Buildbot customization code is located in the src/afsbotcfg directory. The playbook creates the afsbotcfg Python package from these source files and installs the afsbotcfg package on the buildbot.

Development and local testing is supported with Ansible Molecule. You will need a virtualization provider supported by Molecule (such as Vagrant) to run the Molecule tests. SSH to the buildbot nor the vault key are required to run the Molecule tests (except for the master-with-vault scenario).

Prerequisites

  • GNU Make
  • Python 3.9+
  • python-virtualenv package

Setup

Before running the playbook or the molecule tests, create a Python virtualenv and install the required Ansible and Molecule package versions in the virtualenv. The setup make target is provided to create the virtual environment and install Ansible and Molecule packages in it. The buildbot is not installed on the controller, and so buildbot packages are not need on your local machine.

$ make setup [AFSBOTCFG_PYTHON=<path-to-python3>]
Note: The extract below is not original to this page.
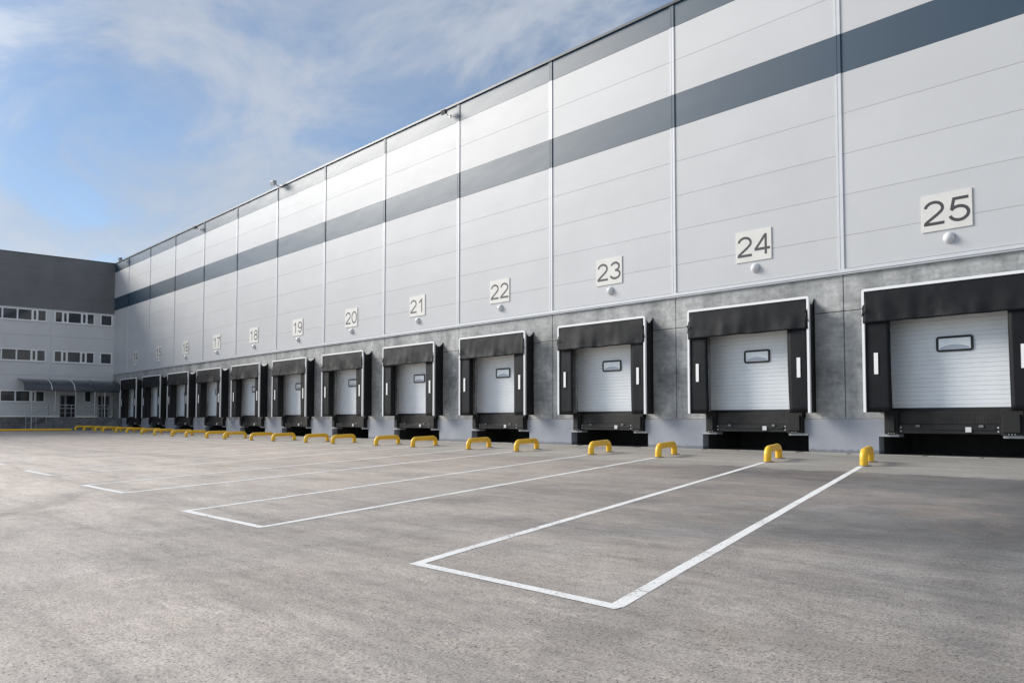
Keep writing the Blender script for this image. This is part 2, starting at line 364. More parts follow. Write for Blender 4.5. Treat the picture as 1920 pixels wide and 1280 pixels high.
# ------------------------------------------------------------------ mesh helpers
class MB:
    def __init__(s): s.v = []; s.f = []; s.m = []; s.sm = []
    def add(s, vs, fs, mi=0, smooth=False):
        o = len(s.v); s.v += [tuple(v) for v in vs]
        for f in fs: s.f.append(tuple(o + i for i in f)); s.m.append(mi); s.sm.append(smooth)
    def box(s, x0, x1, y0, y1, z0, z1, mi=0):
        if x0 > x1: x0, x1 = x1, x0
        if y0 > y1: y0, y1 = y1, y0
        s.add([(x0, y0, z0), (x1, y0, z0), (x1, y1, z0), (x0, y1, z0), (x0, y0, z1), (x1, y0, z1), (x1, y1, z1), (x0, y1, z1)],
              [(0, 3, 2, 1), (4, 5, 6, 7), (0, 1, 5, 4), (1, 2, 6, 5), (2, 3, 7, 6), (3, 0, 4, 7)], mi)
    def prism_xz(s, pts, y0, y1, mi=0):          # pts (x,z), counter-clockwise seen from -y
        n = len(pts)
        s.add([(x, y0, z) for x, z in pts] + [(x, y1, z) for x, z in pts],
              [tuple(range(n)), tuple(range(2 * n - 1, n - 1, -1))] + [(i, n + i, n + (i + 1) % n, (i + 1) % n) for i in range(n)], mi)
    def tube(s, pts, r, n=12, mi=0, caps=True, smooth=True):
        pts = [Vector(p) for p in pts]; rings = []
        up = Vector((0, 0, 1)); prev = None
        for i, p in enumerate(pts):
            d = (pts[min(i + 1, len(pts) - 1)] - pts[max(i - 1, 0)]).normalized()
            a = prev if prev is not None else (up if abs(d.dot(up)) < .95 else Vector((1, 0, 0)))
            u = (a - d * a.dot(d)).normalized(); w = d.cross(u); prev = u
            rings.append([p + (u * math.cos(t) + w * math.sin(t)) * r for t in [2 * math.pi * k / n for k in range(n)]])
        vs = [v for rg in rings for v in rg]; fs = []
        for i in range(len(rings) - 1):
            for k in range(n):
                fs.append((i * n + k, i * n + (k + 1) % n, (i + 1) * n + (k + 1) % n, (i + 1) * n + k))
        s.add(vs, fs, mi, smooth)
        if caps:
            o = len(s.v); 
            s.add(rings[0], [tuple(range(n - 1, -1, -1))], mi); s.add(rings[-1], [tuple(range(n))], mi)
    def lathe(s, prof, n=20, axis='-y', mi=0, smooth=True, c=(0, 0, 0)):
        vs = []; fs = []
        for r, h in prof:
            for k in range(n):
                a = 2 * math.pi * k / n
                if axis == '-y': vs.append((c[0] + r * math.cos(a), c[1] - h, c[2] + r * math.sin(a)))
                else: vs.append((c[0] + r * math.cos(a), c[1] + r * math.sin(a), c[2] + h))
        for i in range(len(prof) - 1):
            for k in range(n):
                fs.append((i * n + k, i * n + (k + 1) % n, (i + 1) * n + (k + 1) % n, (i + 1) * n + k))
        s.add(vs, fs, mi, smooth)
    def build(s, name, mats, parent=None, loc=(0, 0, 0), bevel=0.0, autosmooth=False):
        me = bpy.data.meshes.new(name)
        me.from_pydata(s.v, [], s.f)
        for mm in (mats if isinstance(mats, (list, tuple)) else [mats]): me.materials.append(mm)
        me.polygons.foreach_set('material_index', s.m)
        me.polygons.foreach_set('use_smooth', s.sm)
        me.update()
        bm = bmesh.new(); bm.from_mesh(me)
        bmesh.ops.recalc_face_normals(bm, faces=bm.faces)
        bm.to_mesh(me); bm.free()
        o = bpy.data.objects.new(name, me); COL.objects.link(o)
        o.location = loc
        if parent: o.parent = parent
        if bevel:
            b = o.modifiers.new('bevel', 'BEVEL'); b.width = bevel; b.segments = 2; b.limit_method = 'ANGLE'
        return o
def tag(o, label, cat, group=None, kind=None):
    if label: o['label'] = label
    if cat: o['category'] = cat
    if group: o['group'] = group
    if kind: o['kind'] = kind
    return o
def empty(name, loc, label, cat, group=None, rz=0):
    o = bpy.data.objects.new(name, None); COL.objects.link(o)
    o.location = loc; o.rotation_euler = (0, 0, rz); o.empty_display_size = .3
    return tag(o, label, cat, group)
def copy_tree(o, parent=None):
    c = o.copy(); COL.objects.link(c)
    if parent is not None: c.parent = parent
    for ch in o.children: copy_tree(ch, c)
    return c

def gz(x, y):
    u = min(max((-40 - x) / 38, 0), 1); w = 1 - u * u * (3 - 2 * u)
    yy = max(min(y, 0), -60)
    return .02 * yy * w + .13 * (1 - w)

# ------------------------------------------------------------------ layout tables (metres)
PX = [-11.12, -17.05, -23.05, -29.04, -35.15, -41.28, -47.24, -53.24, -59.01, -64.88, -70.68, -76.30]     # vertical trims
BAYS = {25: -8.17, 24: -13.98, 23: -20.00, 22: -26.10, 21: -32.20, 20: -38.30, 19: -44.38, 18: -50.40, 17: -56.40, 16: -62.32, 15: -68.18, 14: -73.95}
TRIMS = [6.9, .9, -5.15] + PX
XL = -80.30          # face of the office block
XR = 12.0
ZROW = [5.30, 6.25, 7.44, 8.63, 9.82, 11.02, 12.18, 13.37, 14.56, 15.40]
DARK_ROWS = {5, 8}

# ------------------------------------------------------------------ ground
def make_ground():
    xs = [-900, -400, -200, -120] + [-95 + 1.5 * i for i in range(42)] + [-30, -20, -10, 0, 10, 30, 60, 150, 400, 900]
    ys = [-900, -400, -200, -100, -60, -50, -40, -30, -25, -20, -16, -12, -8, -4, 0, 60, 200, 900]
    v = [(x, y, gz(x, y)) for y in ys for x in xs]
    nx = len(xs)
    f = [(j * nx + i, j * nx + i + 1, (j + 1) * nx + i + 1, (j + 1) * nx + i) for j in range(len(ys) - 1) for i in range(nx - 1)]
    m = MB(); m.add(v, f, 0, True)
    o = m.build('ground', M['ground']); tag(o, None, None, kind='structure')
    # broken cement fillet at the foot of the wall
    m = MB(); x = -79.0
    rnd = random.Random(3)
    while x < XR - 1:
        w = rnd.uniform(.5, 1.7); d = rnd.uniform(.10, .22)
        z0 = gz(x, -.1)
        hh = rnd.uniform(.014, .028)
        m.add([(x, -.0, z0 - .05), (x + w, 0, z0 - .05), (x + w - .04, -d - rnd.uniform(-.03, .03), z0 - .05), (x + .03, -d - rnd.uniform(-.03, .03), z0 - .05),
               (x, -.0, z0 + hh), (x + w, 0, z0 + hh), (x + w - .05, -d + .02, z0 + hh - .006), (x + .04, -d + .02, z0 + hh - .006)],
              [(0, 3, 2, 1), (4, 5, 6, 7), (0, 1, 5, 4), (1, 2, 6, 5), (2, 3, 7, 6), (3, 0, 4, 7)])
        x += w + (rnd.uniform(.02, .25) if rnd.random() < .4 else .01)
    o = m.build('pavement_edge', mat('cement fillet', (.33, .315, .285), .85, var=.25, vscale=4)); tag(o, None, None, kind='structure')
make_ground()

# ------------------------------------------------------------------ warehouse
wh = empty('warehouse', (-34, 0, 0), 'long silver-clad warehouse with two slate blue stripes above a concrete dock wall', 'warehouse')
def wpart(mb, name, m, bevel=0.0):
    o = mb.build(name, m, None, bevel=bevel); o.parent = wh; o.matrix_parent_inverse = Matrix.Translation((34, 0, 0)); return o

def cladding():
    edges = sorted([XL + .002] + TRIMS + [XR])
    light = MB(); top = MB(); mid = MB()
    for a, b in zip(edges[:-1], edges[1:]):
        for r in range(len(ZROW) - 1):
            z0, z1 = ZROW[r] + .003, ZROW[r + 1] - .003
            x0, x1 = a + .01, b - .01
            y0, y1 = -.06, -.004
            c = .003
            tgt = light if r not in DARK_ROWS else (mid if r == 5 else top)
            # chamfered panel
            tgt.add([(x0, y0 + c, z0), (x1, y0 + c, z0), (x1, y0 + c, z1), (x0, y0 + c, z1),
                     (x0, y0, z0 + c), (x1, y0, z0 + c), (x1, y0, z1 - c), (x0, y0, z1 - c),
                     (x0, y1, z0), (x1, y1, z0), (x1, y1, z1), (x0, y1, z1)],
                    [(4, 5, 6, 7), (0, 1, 5, 4), (7, 6, 2, 3), (0, 4, 7, 3), (5, 1, 2, 6), (8, 9, 1, 0), (3, 2, 10, 11), (0, 3, 11, 8), (1, 9, 10, 2), (9, 8, 11, 10)])
    wpart(light, 'wall_cladding', M['panel_light'])
    wpart(mid, 'stripe', M['panel_dark'])
    wpart(top, 'stripe', M['panel_dark'])
    g = MB(); g.box(XL, XR, -.028, -.006, 5.28, 15.41); wpart(g, 'joint_backing', M['joint'])
cladding()
for x in TRIMS:
    t = MB()
    cuts = [(5.21, ZROW[5], 0), (ZROW[5], ZROW[6], 1), (ZROW[6], ZROW[8], 0), (ZROW[8], 15.37, 1)]
    for z0, z1, mi in cuts:
        t.box(x - .085, x - .03, -.088, -.058, z0, z1, mi)
        t.box(x - .03, x + .03, -.082, -.057, z0, z1, mi)
        t.box(x + .03, x + .085, -.088, -.058, z0, z1, mi)
    wpart(t, 'joint_trim', [M['trim'], M['panel_dark']])
t = MB(); t.box(XL, XR, -.10, -.004, 5.19, 5.285); t.box(XL, XR, -.075, -.003, 5.14, 5.188); wpart(t, 'sill_flashing', M['trim'])
t = MB(); t.box(XL, XR, -.11, .35, 15.405, 15.46); t.box(XL, XR, -.125, -.11, 15.36, 15.455); wpart(t, 'roof_coping', M['coping'])
t = MB(); t.box(XL + .3, XR, .34, 60, 15.0, 15.35); wpart(t, 'roof', M['joint'])
t = MB(); t.box(XR - .01, XR + .25, 0.02, 60, -1.0, 15.34); t.box(XL + .3, XR, 59.7, 60.3, -1, 15.34); wpart(t, 'side_wall', M['panel_light'])

def concrete_wall():
    m = MB(); g = .012
    e = sorted([XL] + TRIMS + [XR])
    for a, b in zip(e[:-1], e[1:]):
        m.box(a + g, b - g, 0, .28, 4.10, 5.14)
        cs = [c for c in BAYS.values() if a < c < b]
        if cs:
            c = cs[0]; l, r = c - 1.77, c + 1.60
            m.prism_xz([(a + g, 1.0), (l - .03, 1.0), (l - .03, 1.24), (l, 1.24), (l, 4.03), (r, 4.03), (r, 1.24), (r + .03, 1.24), (r + .03, 1.0), (b - g, 1.0), (b - g, 4.08), (a + g, 4.08)], 0, .28)
        else:
            m.box(a + g, b - g, 0, .28, 1.0, 4.08)
    wpart(m, 'concrete_wall', M['concrete'], bevel=.008)
    m = MB(); m.box(XL, XR, .30, .34, 4.04, 15.36)
    for a, b in zip(e[:-1], e[1:]):
        m.box(a - .05, a + .05, .12, .20, 1.0, 5.13)
    m.box(XL, XR, .12, .2, 4.06, 4.12); wpart(m, 'wall_core', M['joint'])
concrete_wall()
def plinth():
    cs = sorted(BAYS.values())
    pieces = [(XL + .02, cs[0], 'L')] + [(a, b, 'M') for a, b in zip(cs[:-1], cs[1:])] + [(cs[-1], XR, 'R')]
    for a, b, k in pieces:
        m = MB(); p = []
        left = [(a + 1.60, .965), (a + 1.60, .57), (a + 1.10, .57), (a + 1.10, .5), (a + 1.73, .5), (a + 1.73, -.25)]
        right = [(b - 2.0, -.25), (b - 2.0, .5), (b - 1.45, .5), (b - 1.45, .57), (b - 1.8, .57), (b - 1.8, .965)]
        if k == 'L': left = [(a, .965), (a, -.25)]
        if k == 'R': right = [(b, -.25), (b, .965)]
        m.prism_xz(left + right, -.02, .30)
        wpart(m, 'plinth', M['plinth'], bevel=.004)
    m = MB(); m.box(XL, XR, .015, .2, .94, 1.02); wpart(m, 'ledge_joint', M['joint'])
    for c in cs:
        m = MB()
        m.box(c - 2.1, c + 1.85, 2.2, 2.3, -.2, 1.2); m.box(c - 2.15, c - 2.01, .31, 2.2, -.2, .99); m.box(c + 1.74, c + 1.88, .31, 2.2, -.2, .99)
        m.box(c - 2.0, c + 1.73, .31, 2.2, 1.0, 1.1)
        wpart(m, 'pit_lining', M['pit'])
plinth()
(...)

See Environment variables to specify local configuration before running make setup. See Molecule driver configuration to specify the virtualization provider used by Molecule to run the local tests.

Running the playbook

If you made any changes, run make test to do a local lint check and Molecule test before running the playbook.

$ make test

Run make ping to check ssh connectivity with the buildbot.

$ make ping

Run make buildbot to run the Ansible playbook.

$ make buildbot

Development

Ansible Molecule scenarios are provided to run tests locally for testing and development. SSH access to the Buildbot server is not required to run the molecule tests. Except for the master-with-vault scenario, the vault key is not required to run the tests.

Activate the Python virtualenv created by make setup and run Molecule as usual.

$ . .venv/bin/activate
(.venv) $ molecule list  # Show available scenarios.
(.venv) $ molecule test -s <scenario-name>
(.venv) $ deactivate
$

Molecule driver configuration

The molecule scenarios are setup to use Vagrant by default. If you are using a different virtualization provider, update the file molecule.json with the required Molecule driver settings and then run make setup again to update your project directory.

If you already have molecule.json file outside your project directory you wish to use, set the AFSBOTCFG_MOLECULE_JSON environment variable to the path of your molecule.json file and run make clean and the make setup to update your project.

$ export AFSBOTCFG_MOLECULE_JSON=$HOME/my-molecule-driver-config.json
$ make clean
$ make setup

See the molecule.json.sample for a sample molecule driver configuration file for the required keys in your local configuration file.

Environment variables

The following environment variables can be used to customize the Makefile processing.

Name Description Default value
AFSBOTCFG_PYTHON make setup Python interpreter path python
AFSBOTCFG_MOLECULE_JSON Molecule driver config file path molecule.json
AFSBOTCFG_MOLECULE_SCENARIO make test, make check scenario master-with-vault
AFSBOTCFG_MOLECULE_HOST make login host afsbotcfg-master
AFSBOTCFG_LOGDIR make buildbot log directory logs
NO_COLOR Disable Makefile color output

The AFSBOTCFG_PYTHON variable specifies the path of the local python interpreter used by make setup to create the project local Python virtualenv. This is separate from the Ansible anisble_python_interpreter inventory variable to set the Python interpreter path used by Ansible on the remote nodes.

Tip: Use direnv to avoid cluttering your shell profile. direnv can also create the project local virtualenv and invoke the make setup to install the required Python packages and generate the other project local files. Example:

$ cat .envrc
export AFSBOTCFG_PYTHON=/usr/bin/python3.9
export AFSBOTCFG_MOLECULE_JSON=$HOME/molecule-proxmox.json
export AFSBOTCFG_MOLECULE_SCENARIO=master-with-vault
export AFSBOTCFG_MOLECULE_HOST=afsbotcfg-master

# Create the virtualenv and install packages the first time we cd to the project directory.
layout python $AFSBOTCFG_PYTHON
make setup VENV=$VIRTUAL_ENV PIP=$VIRTUAL_ENV/bin/pip ACTIVATE=$VIRTUAL_ENV/bin/activate

$ direnv allow

Tip: Add a pre-commit git hook to run make lint.

$ echo "#!/bin/sh" > .git/hooks/pre-commit
$ echo "make lint >> .git/hooks/pre-commit
$ chmod +x ./git/hooks/pre-commit

Use git commit --no-verify if you need to skip the lint check for some reason.